Looking for a tax haven in a warm, friendly climate where you do not have to relinquish your passport? Well, the Cato Institute’s tax expert Dan Mitchell has a nifty option for you.
Physically moving (your body and your money) to a foreign fiscal paradise such as Bermuda, Monaco, or the Cayman Islands doesn’t provide much value since the United States has the world’s most aggressive and punitive worldwide tax system. You’re basically treated by the IRS like you’re living stateside.
You can join thousands of other people and give up your American passport. But even that step has big downsides since the IRS imposes very nasty exit taxes, notwithstanding the fact that the United States is a signatory to international agreements that supposedly protect the right to emigrate without undue hassle.
But there is still one legal and effective way of dramatically reducing your federal tax burden.
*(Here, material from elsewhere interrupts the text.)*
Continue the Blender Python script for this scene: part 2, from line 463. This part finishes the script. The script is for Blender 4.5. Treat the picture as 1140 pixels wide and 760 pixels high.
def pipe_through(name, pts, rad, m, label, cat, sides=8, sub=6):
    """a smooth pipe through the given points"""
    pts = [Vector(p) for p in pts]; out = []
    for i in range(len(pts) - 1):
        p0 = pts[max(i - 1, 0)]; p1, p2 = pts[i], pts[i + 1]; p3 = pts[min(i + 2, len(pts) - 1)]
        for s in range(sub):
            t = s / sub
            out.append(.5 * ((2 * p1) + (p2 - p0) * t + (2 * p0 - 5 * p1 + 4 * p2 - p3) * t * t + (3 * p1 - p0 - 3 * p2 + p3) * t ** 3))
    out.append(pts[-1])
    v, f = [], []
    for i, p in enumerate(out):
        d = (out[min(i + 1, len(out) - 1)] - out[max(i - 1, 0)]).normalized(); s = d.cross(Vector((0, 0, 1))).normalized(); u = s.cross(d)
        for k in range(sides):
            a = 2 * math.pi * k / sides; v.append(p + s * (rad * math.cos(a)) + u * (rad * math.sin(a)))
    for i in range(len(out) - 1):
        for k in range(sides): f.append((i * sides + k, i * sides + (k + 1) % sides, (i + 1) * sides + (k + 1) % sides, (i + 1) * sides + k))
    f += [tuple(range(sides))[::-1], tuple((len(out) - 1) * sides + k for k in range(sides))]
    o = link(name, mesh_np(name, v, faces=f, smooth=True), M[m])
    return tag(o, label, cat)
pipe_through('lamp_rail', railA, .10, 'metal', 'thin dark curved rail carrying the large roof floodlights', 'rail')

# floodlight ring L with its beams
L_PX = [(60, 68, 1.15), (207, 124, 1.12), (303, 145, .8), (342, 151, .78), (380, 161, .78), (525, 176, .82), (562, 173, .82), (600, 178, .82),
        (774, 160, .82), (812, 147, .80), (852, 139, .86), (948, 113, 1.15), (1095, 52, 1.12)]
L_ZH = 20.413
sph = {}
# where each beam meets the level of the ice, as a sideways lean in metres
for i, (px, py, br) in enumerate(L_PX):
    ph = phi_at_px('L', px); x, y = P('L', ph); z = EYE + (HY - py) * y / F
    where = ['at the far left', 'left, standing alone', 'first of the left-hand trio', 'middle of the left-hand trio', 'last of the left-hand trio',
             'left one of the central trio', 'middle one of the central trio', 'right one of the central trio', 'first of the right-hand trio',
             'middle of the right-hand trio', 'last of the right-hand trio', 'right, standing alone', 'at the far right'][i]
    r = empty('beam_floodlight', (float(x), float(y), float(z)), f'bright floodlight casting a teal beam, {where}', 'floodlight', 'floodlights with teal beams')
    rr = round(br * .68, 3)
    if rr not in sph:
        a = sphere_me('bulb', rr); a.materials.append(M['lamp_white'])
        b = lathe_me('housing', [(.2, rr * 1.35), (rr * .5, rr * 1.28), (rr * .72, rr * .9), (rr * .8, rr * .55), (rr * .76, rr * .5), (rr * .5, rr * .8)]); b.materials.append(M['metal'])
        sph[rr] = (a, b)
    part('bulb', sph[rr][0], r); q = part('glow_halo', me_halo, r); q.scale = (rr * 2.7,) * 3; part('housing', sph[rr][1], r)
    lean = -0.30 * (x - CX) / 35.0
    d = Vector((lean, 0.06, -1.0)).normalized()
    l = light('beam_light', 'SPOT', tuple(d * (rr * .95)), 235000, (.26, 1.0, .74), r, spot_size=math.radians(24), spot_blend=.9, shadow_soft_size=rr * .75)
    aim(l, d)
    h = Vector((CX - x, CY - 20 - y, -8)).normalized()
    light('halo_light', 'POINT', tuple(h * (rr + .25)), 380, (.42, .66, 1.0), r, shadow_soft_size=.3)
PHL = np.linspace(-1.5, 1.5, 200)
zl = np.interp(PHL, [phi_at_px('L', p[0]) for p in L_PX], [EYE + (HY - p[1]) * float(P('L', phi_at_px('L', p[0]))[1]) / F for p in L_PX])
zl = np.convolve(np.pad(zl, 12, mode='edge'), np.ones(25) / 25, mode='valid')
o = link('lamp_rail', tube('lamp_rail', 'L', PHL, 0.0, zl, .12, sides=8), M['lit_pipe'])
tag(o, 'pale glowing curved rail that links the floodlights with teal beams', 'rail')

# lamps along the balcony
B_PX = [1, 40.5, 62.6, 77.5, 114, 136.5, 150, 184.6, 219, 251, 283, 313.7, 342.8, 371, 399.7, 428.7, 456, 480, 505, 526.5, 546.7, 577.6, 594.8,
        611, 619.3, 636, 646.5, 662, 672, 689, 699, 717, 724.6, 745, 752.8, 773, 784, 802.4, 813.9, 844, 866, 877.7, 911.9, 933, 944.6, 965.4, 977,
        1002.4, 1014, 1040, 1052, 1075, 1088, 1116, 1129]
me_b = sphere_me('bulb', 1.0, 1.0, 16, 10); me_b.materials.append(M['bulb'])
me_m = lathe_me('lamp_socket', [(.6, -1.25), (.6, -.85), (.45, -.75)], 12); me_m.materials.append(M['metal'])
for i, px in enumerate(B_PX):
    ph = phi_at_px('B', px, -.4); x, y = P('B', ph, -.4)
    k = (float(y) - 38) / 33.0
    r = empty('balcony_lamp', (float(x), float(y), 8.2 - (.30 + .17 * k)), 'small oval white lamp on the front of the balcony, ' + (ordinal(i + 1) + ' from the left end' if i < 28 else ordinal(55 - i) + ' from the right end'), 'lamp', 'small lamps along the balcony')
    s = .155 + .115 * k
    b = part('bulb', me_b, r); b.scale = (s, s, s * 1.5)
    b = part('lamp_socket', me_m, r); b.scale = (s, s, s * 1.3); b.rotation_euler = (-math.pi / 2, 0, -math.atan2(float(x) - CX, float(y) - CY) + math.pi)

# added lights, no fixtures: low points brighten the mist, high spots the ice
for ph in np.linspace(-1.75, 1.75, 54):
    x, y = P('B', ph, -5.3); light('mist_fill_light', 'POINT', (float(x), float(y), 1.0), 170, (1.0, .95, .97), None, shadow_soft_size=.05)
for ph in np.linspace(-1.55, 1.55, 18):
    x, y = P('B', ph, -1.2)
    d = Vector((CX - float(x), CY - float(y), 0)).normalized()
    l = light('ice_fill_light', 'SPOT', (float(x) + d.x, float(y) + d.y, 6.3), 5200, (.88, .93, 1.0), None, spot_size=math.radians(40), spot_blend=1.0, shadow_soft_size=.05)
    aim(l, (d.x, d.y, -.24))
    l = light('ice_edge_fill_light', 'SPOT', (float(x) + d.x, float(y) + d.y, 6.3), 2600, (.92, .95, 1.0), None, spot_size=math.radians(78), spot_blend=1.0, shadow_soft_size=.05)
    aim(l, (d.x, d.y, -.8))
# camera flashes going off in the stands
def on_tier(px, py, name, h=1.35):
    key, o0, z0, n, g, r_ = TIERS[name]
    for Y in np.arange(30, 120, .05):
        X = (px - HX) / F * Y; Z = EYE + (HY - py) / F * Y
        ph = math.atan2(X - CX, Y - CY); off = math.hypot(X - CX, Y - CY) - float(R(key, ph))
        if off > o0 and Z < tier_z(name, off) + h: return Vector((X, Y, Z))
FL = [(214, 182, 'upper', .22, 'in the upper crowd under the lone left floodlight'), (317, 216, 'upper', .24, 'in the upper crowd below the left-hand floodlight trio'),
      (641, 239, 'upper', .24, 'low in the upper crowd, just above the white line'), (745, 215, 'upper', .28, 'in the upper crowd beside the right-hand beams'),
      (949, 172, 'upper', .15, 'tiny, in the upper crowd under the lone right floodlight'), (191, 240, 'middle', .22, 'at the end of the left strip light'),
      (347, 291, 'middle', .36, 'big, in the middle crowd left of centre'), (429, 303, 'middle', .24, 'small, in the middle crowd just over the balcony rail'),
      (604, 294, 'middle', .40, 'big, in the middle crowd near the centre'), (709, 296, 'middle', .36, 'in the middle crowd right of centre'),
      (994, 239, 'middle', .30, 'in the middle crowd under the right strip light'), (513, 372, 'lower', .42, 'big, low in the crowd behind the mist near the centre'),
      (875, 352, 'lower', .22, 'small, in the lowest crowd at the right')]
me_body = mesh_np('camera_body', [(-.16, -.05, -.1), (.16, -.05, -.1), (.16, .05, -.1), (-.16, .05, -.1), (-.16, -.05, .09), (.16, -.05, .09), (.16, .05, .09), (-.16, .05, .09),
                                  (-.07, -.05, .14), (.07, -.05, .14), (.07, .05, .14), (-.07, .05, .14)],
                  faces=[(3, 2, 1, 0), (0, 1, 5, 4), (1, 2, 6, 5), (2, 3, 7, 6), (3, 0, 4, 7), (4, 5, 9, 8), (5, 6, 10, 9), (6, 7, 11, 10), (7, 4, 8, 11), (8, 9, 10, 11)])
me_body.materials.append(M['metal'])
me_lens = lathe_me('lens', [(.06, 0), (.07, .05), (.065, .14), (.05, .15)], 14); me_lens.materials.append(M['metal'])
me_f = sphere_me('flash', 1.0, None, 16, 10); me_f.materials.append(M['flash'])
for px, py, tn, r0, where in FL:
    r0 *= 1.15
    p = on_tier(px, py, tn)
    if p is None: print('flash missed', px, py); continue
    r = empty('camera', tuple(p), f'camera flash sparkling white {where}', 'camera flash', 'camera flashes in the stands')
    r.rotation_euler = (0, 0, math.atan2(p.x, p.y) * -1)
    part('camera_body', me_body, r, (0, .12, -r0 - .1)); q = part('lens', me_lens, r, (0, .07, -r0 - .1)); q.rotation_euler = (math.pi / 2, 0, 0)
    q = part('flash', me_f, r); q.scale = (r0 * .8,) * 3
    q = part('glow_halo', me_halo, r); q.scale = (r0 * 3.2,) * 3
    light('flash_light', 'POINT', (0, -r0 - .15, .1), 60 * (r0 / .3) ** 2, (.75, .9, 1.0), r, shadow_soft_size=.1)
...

Here are some details from a Bloomberg report on the relatively unknown tax haven of Puerto Rico.
Struggling to emerge from an almost decade-long economic slump, the Puerto Rican government signed a law in early 2012 that creates a tax haven for U.S. citizens. If they live on the island for at least 183 days a year, they pay minimal or no taxes, and unlike Singapore or Bermuda, Americans don’t have to turn in their passports. ……Under Puerto Rico’s new rules, an individual who moves to the island pays no local or federal capital-gains tax — capital gains are charged based on your tax home rather than where you earn them — and no local taxes on dividend or interest income for 20 years. …Moving to the island won’t kill all taxes: U.S. citizens still have to pay federal taxes on dividend or interest income from stateside companies.